Sim, sim, este gibi é racista PRA CARALHO
É importante tirar isso da frente, antes de qualquer coisa. Tamos falando de um trampo originalmente encomendado pelo jornal belga conservador Le Vingtième Siècle para o seu suplemento juvenil Le Petit Vingtième – que foi editado semanalmente entre maio 1930 e junho de 1931, para depois ser republicado no formato álbum pela Éditions du Petit Vingtième em 1931. A missão original de um Hergé que jamais tinha pisado no Congo era justamente reforçar a visão dos belgas como os “salvadores brancos” dos selvagens congoleses. Esta era a ideia inicial do padre Norbert Wallez, dono do jornal e apoiador do movimento fascista (depois condenado pela justiça belga por colaboração com o nazismo, OLHA QUE GENTE BOA).
A história mostra Tintim e seu cachorro Milu visitando o Congo Belga para denunciar acontecimentos criminosos no país e descobrindo uma operação de contrabando de diamantes. Mas, no meio do caminho, o rapaz acaba se tornando reverenciado por uma população de “pobres diabos” sem o mínimo de educação, que chegam inclusive a instalar uma estátua em sua homenagem, glória glória, o menino e seu cãozinho.

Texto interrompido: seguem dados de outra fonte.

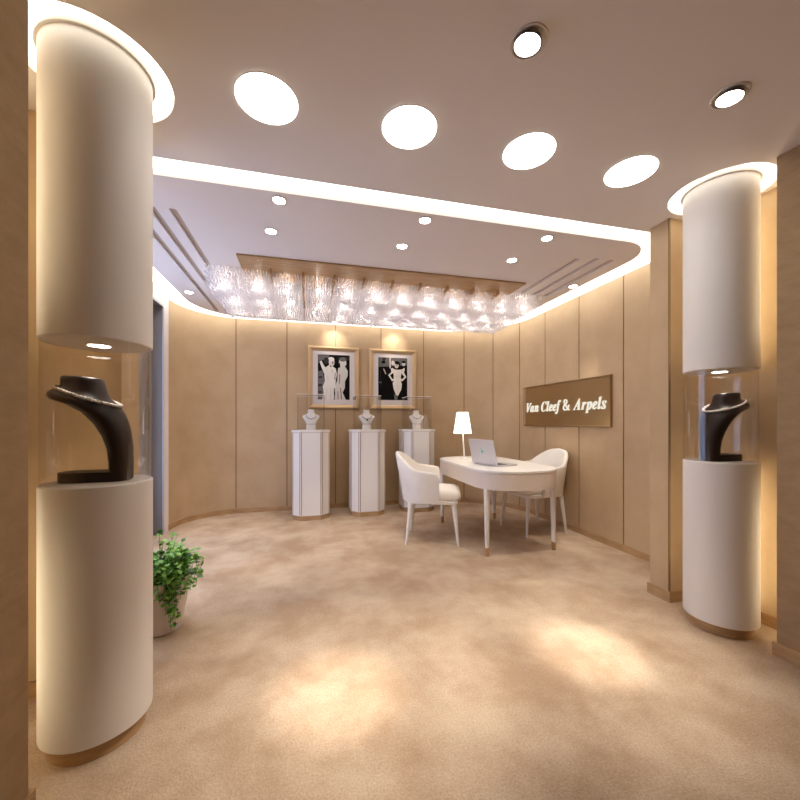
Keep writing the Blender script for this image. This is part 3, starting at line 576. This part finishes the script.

Vale lembrar que, na década de 1940, quando se tornou muito mais famoso, Hergé chegou a “redesenhar” algumas de suas obras da fase em preto e branco – e esta visita do heroico garoto ao Congo foi uma delas. Ele chega até a “suavizar” o colonialismo que estava abertamente presente, como na aula que Tintim é convidado a dar às crianças do local. Aquela mesma que era uma saudação à “Vossa Pátria, a Bélgica” e que, posteriormente, se tornou uma aula de matemática. O traço exagerado dos homens e mulheres negros, no entanto, seguindo a cartilha do black face na pegada Jim Crow, permaneceu.

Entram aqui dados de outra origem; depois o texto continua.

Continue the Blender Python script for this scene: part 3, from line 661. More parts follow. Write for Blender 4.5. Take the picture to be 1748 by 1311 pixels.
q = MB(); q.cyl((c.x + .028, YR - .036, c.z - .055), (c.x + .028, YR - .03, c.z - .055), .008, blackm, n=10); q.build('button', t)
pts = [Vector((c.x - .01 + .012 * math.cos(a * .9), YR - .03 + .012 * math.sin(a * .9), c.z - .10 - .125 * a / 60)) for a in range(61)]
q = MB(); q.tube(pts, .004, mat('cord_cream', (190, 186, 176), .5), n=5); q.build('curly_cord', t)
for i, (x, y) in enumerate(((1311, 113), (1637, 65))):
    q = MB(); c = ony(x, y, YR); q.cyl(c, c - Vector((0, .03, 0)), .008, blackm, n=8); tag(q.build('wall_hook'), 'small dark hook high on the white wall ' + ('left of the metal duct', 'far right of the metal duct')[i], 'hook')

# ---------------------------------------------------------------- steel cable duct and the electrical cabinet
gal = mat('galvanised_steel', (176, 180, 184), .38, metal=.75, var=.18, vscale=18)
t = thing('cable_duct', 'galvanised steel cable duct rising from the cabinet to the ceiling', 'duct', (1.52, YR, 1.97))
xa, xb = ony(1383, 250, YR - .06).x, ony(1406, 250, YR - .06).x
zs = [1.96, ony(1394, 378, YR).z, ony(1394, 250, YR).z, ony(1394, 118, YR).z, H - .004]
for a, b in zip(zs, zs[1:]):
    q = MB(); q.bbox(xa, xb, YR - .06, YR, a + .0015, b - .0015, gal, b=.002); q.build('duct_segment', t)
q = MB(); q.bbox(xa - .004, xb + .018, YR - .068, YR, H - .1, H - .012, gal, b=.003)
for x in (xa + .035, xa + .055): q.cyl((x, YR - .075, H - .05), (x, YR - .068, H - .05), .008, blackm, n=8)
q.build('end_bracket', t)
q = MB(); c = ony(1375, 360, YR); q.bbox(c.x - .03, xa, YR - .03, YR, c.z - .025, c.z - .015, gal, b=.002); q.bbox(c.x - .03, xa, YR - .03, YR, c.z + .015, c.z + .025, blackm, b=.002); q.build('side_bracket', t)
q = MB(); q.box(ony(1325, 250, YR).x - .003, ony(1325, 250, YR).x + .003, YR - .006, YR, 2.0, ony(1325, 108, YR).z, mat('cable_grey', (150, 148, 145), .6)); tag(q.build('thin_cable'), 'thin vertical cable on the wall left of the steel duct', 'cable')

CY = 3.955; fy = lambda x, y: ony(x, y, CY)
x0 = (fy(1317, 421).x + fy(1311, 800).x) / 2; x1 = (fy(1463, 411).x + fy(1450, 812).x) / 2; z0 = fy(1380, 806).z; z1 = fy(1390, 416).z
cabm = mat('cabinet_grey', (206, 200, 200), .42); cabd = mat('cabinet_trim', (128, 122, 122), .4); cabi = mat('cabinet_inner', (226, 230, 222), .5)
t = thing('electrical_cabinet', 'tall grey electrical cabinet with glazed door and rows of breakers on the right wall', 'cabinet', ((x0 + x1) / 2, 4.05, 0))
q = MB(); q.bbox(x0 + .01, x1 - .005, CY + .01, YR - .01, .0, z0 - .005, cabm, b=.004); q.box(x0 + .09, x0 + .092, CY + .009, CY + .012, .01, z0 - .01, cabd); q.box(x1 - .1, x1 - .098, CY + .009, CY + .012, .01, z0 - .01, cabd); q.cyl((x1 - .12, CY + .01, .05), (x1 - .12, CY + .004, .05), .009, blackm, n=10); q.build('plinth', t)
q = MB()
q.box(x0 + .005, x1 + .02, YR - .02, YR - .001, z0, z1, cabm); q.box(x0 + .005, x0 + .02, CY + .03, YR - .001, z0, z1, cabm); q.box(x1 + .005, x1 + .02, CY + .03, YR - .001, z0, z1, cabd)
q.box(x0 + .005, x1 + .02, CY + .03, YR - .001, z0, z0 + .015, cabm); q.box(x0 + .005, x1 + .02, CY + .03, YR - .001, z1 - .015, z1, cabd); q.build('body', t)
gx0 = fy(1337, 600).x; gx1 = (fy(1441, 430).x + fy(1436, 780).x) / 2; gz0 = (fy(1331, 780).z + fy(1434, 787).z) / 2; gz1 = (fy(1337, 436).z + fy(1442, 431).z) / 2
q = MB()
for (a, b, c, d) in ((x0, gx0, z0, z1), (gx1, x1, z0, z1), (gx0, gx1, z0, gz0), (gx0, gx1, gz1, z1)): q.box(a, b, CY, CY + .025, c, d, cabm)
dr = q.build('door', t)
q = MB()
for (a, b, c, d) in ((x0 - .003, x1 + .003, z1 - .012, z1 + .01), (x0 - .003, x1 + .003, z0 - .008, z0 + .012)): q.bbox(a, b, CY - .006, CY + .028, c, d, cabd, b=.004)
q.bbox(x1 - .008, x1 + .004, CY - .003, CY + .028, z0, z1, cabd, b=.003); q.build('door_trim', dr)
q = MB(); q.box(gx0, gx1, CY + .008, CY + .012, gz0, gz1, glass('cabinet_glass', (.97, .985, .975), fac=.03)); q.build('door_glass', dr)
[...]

Vale lembrar ainda que, em 1975, portanto oito anos antes de sua morte, Hergé chegou a falar sobre a história que tanto lhe rendeu questionamentos ao longo da vida e disse que ela foi escrita quando “estava alimentado de preconceitos do meio burguês no qual vivia”. O autor ainda disse que desenhou os africanos de acordo com estes critérios, “de puro espírito paternalista, que era o da época na Bélgica”.
Porém, isso é motivo pra cancelamento?
Olha só, vamos dar às coisas os nomes que elas REALMENTE têm. Hergé era um europeu extremamente privilegiado e isso é FATO. Caso ele estivesse vivo, nos dias de hoje, seria “cancelado”? Obviamente que não. E aqui está o meu ponto de discordância a respeito da tal “cultura do cancelamento”, que eu acho um termo BEM MERDA.

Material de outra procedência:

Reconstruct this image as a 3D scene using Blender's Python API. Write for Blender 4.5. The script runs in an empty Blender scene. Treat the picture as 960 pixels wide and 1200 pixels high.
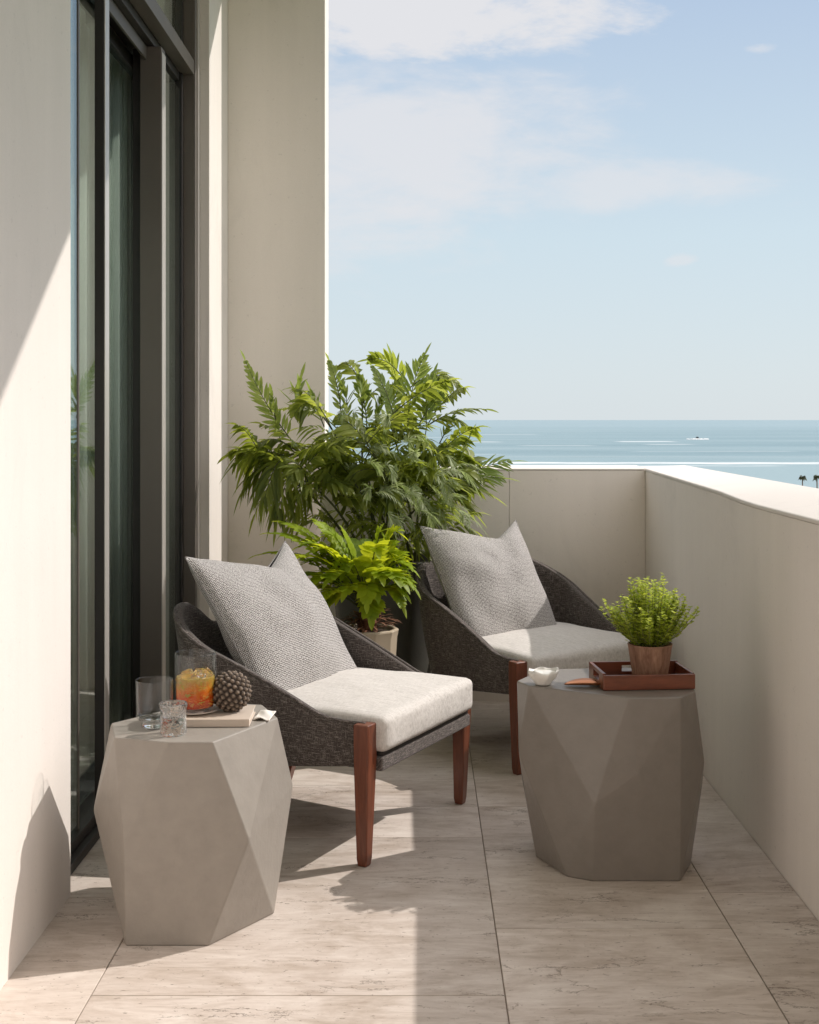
import bpy, bmesh, math, random
from mathutils import Vector, Matrix, Euler, noise as mnoise
R = math.radians
PI = math.pi
random.seed(7)
sc = bpy.context.scene
COL = sc.collection

# ------------------------------------------------------------------ camera
cam = bpy.data.objects.new('camera', bpy.data.cameras.new('camera'))
COL.objects.link(cam)
cam.location = (0, 0, 1.25)
cam.rotation_euler = (R(90), 0, 0)
cam.data.sensor_width = 36
cam.data.lens = 45
cam.data.shift_x = -0.0125
cam.data.shift_y = -0.09
cam.data.clip_start = 0.05
cam.data.clip_end = 200000
sc.camera = cam

# ------------------------------------------------------------------ sun and sky
SUN_AZ = Vector((0.924, 0.382))          # towards the sun, on the ground
SUN_EL = 42.5
sd = Vector((SUN_AZ.x * math.cos(R(SUN_EL)), SUN_AZ.y * math.cos(R(SUN_EL)), math.sin(R(SUN_EL))))
sun = bpy.data.objects.new('sun', bpy.data.lights.new('sun', 'SUN'))
COL.objects.link(sun)
sun.rotation_euler = sd.to_track_quat('Z', 'Y').to_euler()
sun.data.energy = 2.4
sun.data.angle = R(0.5)
sun.data.color = (1.0, 0.935, 0.87)

world = bpy.data.worlds.new('World'); sc.world = world
world.use_nodes = True
nt = world.node_tree; nt.nodes.clear()
def N(t, typ, **kw):
    n = t.nodes.new(typ)
    for k, v in kw.items():
        if k.startswith('i_'):
            n.inputs[k[2:].replace('_', ' ')].default_value = v
        else: setattr(n, k, v)
    return n
def mathn(t, op, a, b=None, c=None, clamp=False):
    n = t.nodes.new('ShaderNodeMath'); n.operation = op; n.use_clamp = clamp
    for i, v in enumerate((a, b, c)):
        if v is None: continue
        if isinstance(v, (int, float)): n.inputs[i].default_value = v
        else: t.links.new(v, n.inputs[i])
    return n.outputs[0]
def ramp(t, fac, stops, interp='LINEAR'):
    n = t.nodes.new('ShaderNodeValToRGB'); n.color_ramp.interpolation = interp
    e = n.color_ramp.elements
    while len(e) < len(stops): e.new(0.5)
    for el, (p, c) in zip(e, stops):
        el.position = p; el.color = (c[0], c[1], c[2], 1) if not isinstance(c, (int, float)) else (c, c, c, 1)
    t.links.new(fac, n.inputs[0]); return n.outputs[0]
def mixc(t, fac, a, b, mode='MIX'):
    n = t.nodes.new('ShaderNodeMix'); n.data_type = 'RGBA'; n.blend_type = mode
    for i, v in ((0, fac), (6, a), (7, b)):
        if isinstance(v, (int, float)): n.inputs[i].default_value = v
        elif isinstance(v, tuple): n.inputs[i].default_value = (*v[:3], 1)
        else: t.links.new(v, n.inputs[i])
    return n.outputs[2]
def smooth(t, v, a, b):
    n = t.nodes.new('ShaderNodeMapRange'); n.interpolation_type = 'SMOOTHSTEP'
    t.links.new(v, n.inputs[0]); n.inputs[1].default_value = a; n.inputs[2].default_value = b
    return n.outputs[0]

sky = N(nt, 'ShaderNodeTexSky', sky_type='NISHITA', sun_disc=False)
sky.sun_elevation = R(SUN_EL)
sky.sun_rotation = math.atan2(SUN_AZ.x, SUN_AZ.y)
sky.altitude = 0; sky.air_density = 1.0; sky.dust_density = 1.2; sky.ozone_density = 1.2
tc = N(nt, 'ShaderNodeTexCoord')
sep = N(nt, 'ShaderNodeSeparateXYZ'); nt.links.new(tc.outputs['Generated'], sep.inputs[0])
X, Y, Z = sep.outputs
az = mathn(nt, 'ARCTAN2', X, Y)              # 0 straight out to sea
elv = mathn(nt, 'ARCSINE', Z)
def blob(cx, cz, wx, wz, a=0.35, b=1.0):
    """soft elliptical bank of cloud round one compass direction"""
    dx = mathn(nt, 'DIVIDE', mathn(nt, 'SUBTRACT', az, cx), wx)
    dz = mathn(nt, 'DIVIDE', mathn(nt, 'SUBTRACT', elv, cz), wz)
    r = mathn(nt, 'ADD', mathn(nt, 'MULTIPLY', dx, dx), mathn(nt, 'MULTIPLY', dz, dz))
    return mathn(nt, 'EXPONENT', mathn(nt, 'MULTIPLY', r, -1.0))
comb = N(nt, 'ShaderNodeCombineXYZ')
nt.links.new(mathn(nt, 'MULTIPLY', az, 1.0), comb.inputs[0])
nt.links.new(mathn(nt, 'MULTIPLY', elv, 2.6), comb.inputs[1])
def wnoise(scale, detail=8, rough=0.55, off=0.0, dist=0.0):
    m = N(nt, 'ShaderNodeMapping'); m.inputs[1].default_value = (off, off * .7, off)
    nt.links.new(comb.outputs[0], m.inputs[0])
    n = N(nt, 'ShaderNodeTexNoise'); n.inputs['Scale'].default_value = scale
    n.inputs['Detail'].default_value = detail; n.inputs['Roughness'].default_value = rough
    n.inputs['Distortion'].default_value = dist
    nt.links.new(m.outputs[0], n.inputs[0]); return n.outputs[0]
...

Porque nenhuma destas pessoas, apesar das cagadas que cometam, serão de fato CANCELADAS. Afora um apanhado de críticas – que podem ser justas ou não, isso vai variar de caso a caso – não podemos esquecer que é muitíssimo difícil um homem branco cis sofrer algum tipo de sanção. Ele não vai deixar de fazer seus gibis, seus filmes, seus livros, lançar seus discos por aí.
No máximo, vai sumir durante algum tempo, até que se sinta confortável para voltar à opinião pública, carregando uma narrativa de sofrimento e afins… Um herói, vamos dizer, como Johnny Depp bem pode atestar.
Ser uma pessoa pública e, portanto, passível de críticas, não significa um tal “cancelamento”. Significa apenas que você não é perfeito e à prova de balas e que, no mundo de hoje, em que as pessoas encontraram as suas vozes (e isso é, sob certo ponto de vista, uma ótima notícia), elas vão falar sobre você e sobre sua arte, esteja você vivinho da silva ou já tenha se tornado nota de rodapé nos livros de história. E vão decidir se param ou não de consumir você, enquanto produto de cultura pop. E tá tudo bem. Cada um sabe como determinadas questões calam no seu peito.
Isso significa, obviamente, pelo outro lado, TAMBÉM entender que as pessoas e suas obras são produtos de seu tempo, de seu contexto. Que podem e devem ser discutidas (como estamos fazendo aqui AGORA, aliás). Que não necessariamente devem ser proibidas, mas sim estudadas. “Temos que parar com esta mania de querer classificar obras como sendo do bem ou do mal”, diz o professor Alexandre Linck, do canal Quadrinhos na Sarjeta, em seu vídeo a respeito do assunto.
Ele reforça ainda que é danoso, para o estudo da arte, querer “higienizar” a arte. E diz: “Todas as obras são manchadas de sangue”.
Dito isso…
Como os congoleses enxergam esta parada toda?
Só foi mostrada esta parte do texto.